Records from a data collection
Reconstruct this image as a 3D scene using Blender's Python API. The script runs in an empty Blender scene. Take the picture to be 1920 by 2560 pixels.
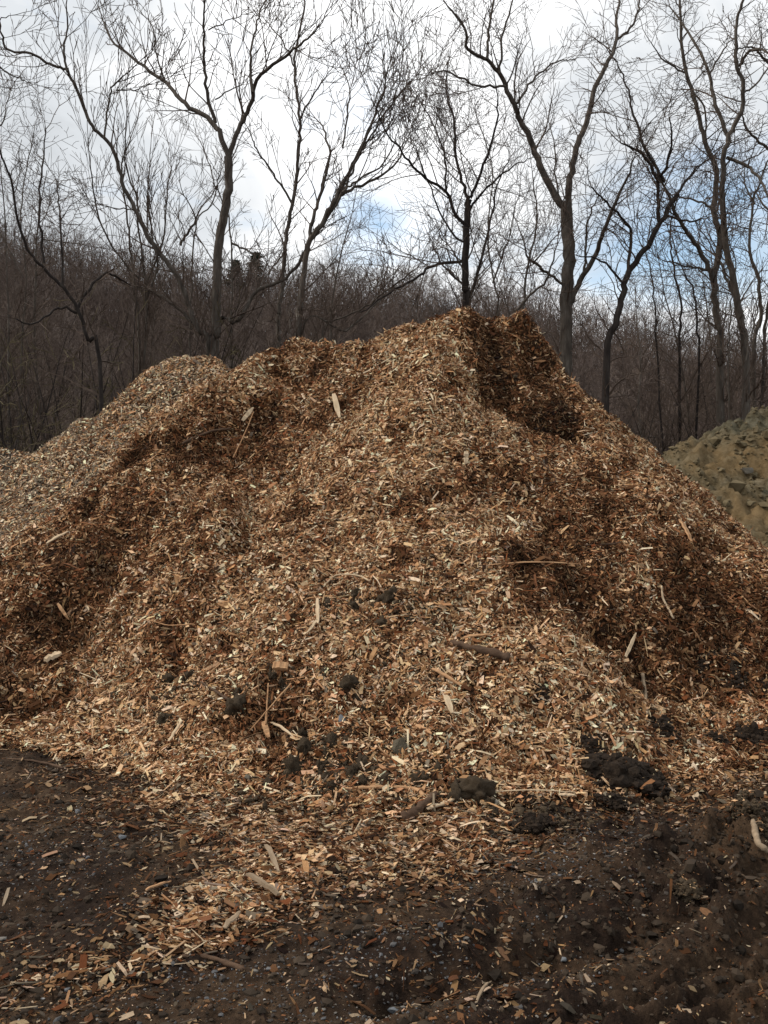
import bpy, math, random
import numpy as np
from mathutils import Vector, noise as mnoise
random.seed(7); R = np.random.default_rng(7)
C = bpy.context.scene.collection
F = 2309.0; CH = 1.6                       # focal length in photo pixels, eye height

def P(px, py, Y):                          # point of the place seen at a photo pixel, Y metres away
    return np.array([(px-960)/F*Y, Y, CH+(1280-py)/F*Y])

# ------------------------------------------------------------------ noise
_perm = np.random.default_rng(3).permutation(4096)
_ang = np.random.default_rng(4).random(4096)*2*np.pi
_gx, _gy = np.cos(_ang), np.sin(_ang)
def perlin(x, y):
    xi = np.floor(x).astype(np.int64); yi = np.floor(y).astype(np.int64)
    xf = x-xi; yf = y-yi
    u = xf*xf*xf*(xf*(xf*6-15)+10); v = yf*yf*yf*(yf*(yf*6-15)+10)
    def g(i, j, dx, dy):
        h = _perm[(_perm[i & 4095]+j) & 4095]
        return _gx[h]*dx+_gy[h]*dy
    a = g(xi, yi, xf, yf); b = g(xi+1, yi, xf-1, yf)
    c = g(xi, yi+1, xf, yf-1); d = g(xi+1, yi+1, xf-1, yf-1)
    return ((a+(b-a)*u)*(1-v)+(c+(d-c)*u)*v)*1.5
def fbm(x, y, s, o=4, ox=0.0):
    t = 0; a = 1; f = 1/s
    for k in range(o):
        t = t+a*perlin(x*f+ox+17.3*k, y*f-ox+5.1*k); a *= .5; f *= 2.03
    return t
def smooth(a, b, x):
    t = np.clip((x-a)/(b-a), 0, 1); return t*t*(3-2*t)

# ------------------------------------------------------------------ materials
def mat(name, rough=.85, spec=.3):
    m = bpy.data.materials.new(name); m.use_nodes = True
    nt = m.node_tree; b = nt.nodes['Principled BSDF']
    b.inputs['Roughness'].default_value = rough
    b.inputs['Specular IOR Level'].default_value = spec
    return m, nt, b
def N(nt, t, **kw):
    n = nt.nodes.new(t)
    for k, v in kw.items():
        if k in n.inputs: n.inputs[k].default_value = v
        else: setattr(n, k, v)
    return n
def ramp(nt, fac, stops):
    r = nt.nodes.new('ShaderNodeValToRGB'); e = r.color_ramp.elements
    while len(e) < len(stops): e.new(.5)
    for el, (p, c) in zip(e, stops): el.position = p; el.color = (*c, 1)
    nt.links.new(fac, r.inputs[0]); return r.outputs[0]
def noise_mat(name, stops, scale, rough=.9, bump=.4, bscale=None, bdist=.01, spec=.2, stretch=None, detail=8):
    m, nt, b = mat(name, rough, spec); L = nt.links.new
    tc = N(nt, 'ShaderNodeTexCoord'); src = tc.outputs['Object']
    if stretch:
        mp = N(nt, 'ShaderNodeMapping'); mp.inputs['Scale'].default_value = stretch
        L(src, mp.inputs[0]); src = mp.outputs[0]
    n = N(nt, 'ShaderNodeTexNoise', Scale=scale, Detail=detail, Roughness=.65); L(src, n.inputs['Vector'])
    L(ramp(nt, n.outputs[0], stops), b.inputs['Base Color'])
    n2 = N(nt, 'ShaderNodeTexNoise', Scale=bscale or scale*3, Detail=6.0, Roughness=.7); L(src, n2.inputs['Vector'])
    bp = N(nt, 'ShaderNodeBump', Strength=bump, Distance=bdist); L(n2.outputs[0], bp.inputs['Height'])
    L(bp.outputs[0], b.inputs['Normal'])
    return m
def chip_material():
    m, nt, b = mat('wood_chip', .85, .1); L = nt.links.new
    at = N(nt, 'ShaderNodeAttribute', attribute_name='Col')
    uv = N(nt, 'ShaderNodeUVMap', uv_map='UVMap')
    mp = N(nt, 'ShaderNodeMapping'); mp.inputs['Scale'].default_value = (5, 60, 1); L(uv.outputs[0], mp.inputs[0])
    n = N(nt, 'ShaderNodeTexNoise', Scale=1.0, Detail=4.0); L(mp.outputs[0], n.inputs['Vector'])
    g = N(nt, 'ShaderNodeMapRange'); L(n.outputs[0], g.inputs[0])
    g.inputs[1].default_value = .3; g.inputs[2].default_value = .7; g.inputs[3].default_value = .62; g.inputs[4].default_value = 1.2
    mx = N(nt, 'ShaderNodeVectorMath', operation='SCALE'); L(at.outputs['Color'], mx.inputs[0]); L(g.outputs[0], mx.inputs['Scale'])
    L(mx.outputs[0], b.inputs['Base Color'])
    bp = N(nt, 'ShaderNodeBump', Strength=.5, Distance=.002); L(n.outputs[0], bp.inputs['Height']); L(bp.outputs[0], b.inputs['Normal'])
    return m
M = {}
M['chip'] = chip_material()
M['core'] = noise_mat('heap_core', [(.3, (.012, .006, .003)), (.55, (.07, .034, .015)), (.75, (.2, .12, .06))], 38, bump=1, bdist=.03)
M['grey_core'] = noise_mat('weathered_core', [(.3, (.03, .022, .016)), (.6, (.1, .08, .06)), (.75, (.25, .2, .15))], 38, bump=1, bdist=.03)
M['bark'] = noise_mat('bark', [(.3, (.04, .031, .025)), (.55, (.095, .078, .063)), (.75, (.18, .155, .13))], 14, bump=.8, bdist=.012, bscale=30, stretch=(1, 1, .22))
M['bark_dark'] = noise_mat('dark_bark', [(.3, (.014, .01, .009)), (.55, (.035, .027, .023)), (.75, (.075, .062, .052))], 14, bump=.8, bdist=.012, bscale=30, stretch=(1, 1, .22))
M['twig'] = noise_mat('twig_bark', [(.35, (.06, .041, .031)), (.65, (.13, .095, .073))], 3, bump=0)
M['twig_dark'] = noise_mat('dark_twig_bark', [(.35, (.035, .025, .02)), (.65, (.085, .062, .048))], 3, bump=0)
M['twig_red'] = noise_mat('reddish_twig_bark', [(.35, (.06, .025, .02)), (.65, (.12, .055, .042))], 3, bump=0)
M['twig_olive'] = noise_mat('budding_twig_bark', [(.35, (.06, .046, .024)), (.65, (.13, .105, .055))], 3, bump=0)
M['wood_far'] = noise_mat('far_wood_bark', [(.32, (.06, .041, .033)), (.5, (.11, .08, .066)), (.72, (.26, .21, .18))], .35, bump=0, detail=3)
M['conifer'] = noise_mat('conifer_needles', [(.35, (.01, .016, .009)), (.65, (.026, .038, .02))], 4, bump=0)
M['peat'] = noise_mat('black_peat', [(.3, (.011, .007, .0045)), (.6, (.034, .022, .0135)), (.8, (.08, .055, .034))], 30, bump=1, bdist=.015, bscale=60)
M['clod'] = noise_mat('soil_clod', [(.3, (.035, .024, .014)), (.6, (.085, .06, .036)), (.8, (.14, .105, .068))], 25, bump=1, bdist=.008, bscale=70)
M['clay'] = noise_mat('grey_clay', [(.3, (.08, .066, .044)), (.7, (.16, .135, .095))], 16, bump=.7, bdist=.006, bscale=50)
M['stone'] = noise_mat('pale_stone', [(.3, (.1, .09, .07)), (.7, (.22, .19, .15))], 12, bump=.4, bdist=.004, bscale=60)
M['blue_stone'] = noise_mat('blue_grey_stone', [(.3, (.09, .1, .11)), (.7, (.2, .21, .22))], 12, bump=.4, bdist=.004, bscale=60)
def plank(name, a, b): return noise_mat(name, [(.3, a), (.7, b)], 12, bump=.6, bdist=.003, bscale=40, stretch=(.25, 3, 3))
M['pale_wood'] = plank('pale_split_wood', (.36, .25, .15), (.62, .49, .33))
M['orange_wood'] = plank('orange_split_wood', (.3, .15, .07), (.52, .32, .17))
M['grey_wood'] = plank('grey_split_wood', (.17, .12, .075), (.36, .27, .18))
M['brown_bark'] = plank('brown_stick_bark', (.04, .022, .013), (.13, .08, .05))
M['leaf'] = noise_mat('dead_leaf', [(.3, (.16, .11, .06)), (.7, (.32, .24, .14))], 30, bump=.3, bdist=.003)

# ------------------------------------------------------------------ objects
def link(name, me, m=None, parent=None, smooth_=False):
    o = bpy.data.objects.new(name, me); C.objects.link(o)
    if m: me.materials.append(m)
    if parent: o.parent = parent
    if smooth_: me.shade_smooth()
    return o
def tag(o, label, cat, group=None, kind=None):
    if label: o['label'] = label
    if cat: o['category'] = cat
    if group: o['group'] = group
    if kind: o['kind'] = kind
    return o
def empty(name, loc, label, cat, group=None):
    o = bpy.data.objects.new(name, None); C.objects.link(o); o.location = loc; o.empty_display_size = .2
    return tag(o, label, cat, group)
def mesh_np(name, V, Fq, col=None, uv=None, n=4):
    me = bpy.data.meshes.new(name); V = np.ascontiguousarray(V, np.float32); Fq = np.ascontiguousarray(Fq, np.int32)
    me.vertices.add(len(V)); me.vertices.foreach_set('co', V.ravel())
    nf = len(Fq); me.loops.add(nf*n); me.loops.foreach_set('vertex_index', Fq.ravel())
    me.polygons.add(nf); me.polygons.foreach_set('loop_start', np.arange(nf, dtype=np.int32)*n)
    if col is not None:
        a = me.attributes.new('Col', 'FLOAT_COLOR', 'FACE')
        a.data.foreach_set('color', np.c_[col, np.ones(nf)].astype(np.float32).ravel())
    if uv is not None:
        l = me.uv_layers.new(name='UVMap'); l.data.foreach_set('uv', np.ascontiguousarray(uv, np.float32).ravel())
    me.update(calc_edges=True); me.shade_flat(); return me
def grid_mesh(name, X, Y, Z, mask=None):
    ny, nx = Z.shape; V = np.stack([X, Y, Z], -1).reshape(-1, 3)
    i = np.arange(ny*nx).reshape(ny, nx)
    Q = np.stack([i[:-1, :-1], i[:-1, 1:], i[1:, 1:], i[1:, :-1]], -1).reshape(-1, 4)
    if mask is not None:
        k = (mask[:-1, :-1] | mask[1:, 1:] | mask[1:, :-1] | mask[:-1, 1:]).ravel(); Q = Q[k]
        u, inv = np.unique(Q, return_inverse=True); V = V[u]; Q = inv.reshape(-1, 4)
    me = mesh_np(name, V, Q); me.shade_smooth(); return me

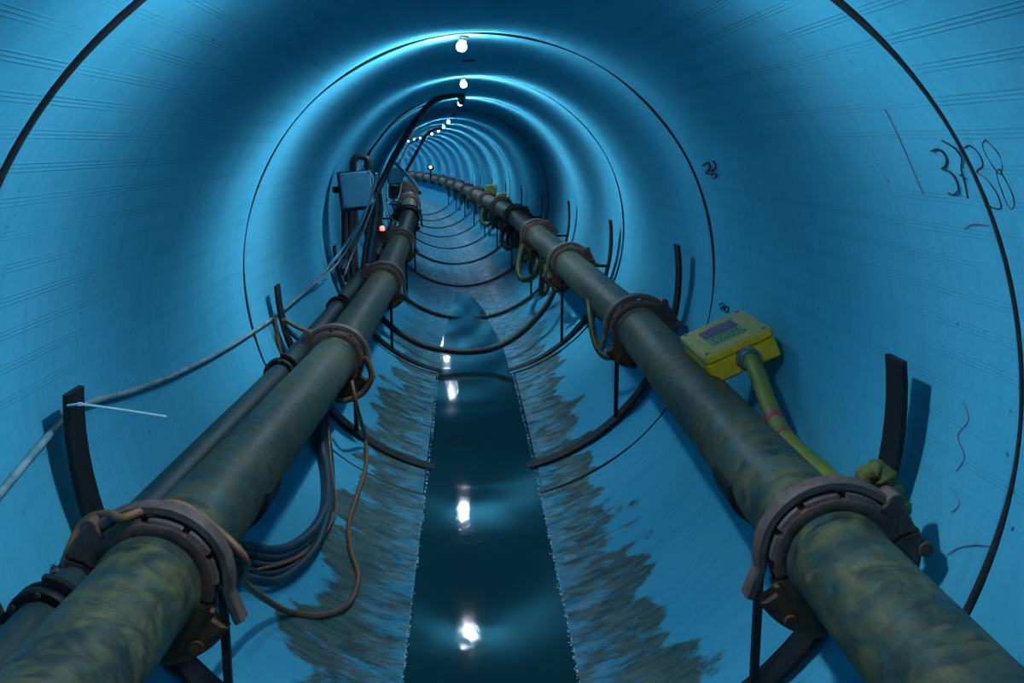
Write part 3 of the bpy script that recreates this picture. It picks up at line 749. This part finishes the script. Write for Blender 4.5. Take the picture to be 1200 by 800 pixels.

*What this task involves*
Quote only what lies between the first line of the records and the line containing "F = 2309.0;", please, including both lines and excluding images.

*Result below*
Reconstruct this image as a 3D scene using Blender's Python API. The script runs in an empty Blender scene. Take the picture to be 1920 by 2560 pixels.
import bpy, math, random
import numpy as np
from mathutils import Vector, noise as mnoise
random.seed(7); R = np.random.default_rng(7)
C = bpy.context.scene.collection
F = 2309.0; CH = 1.6                       # focal length in photo pixels, eye height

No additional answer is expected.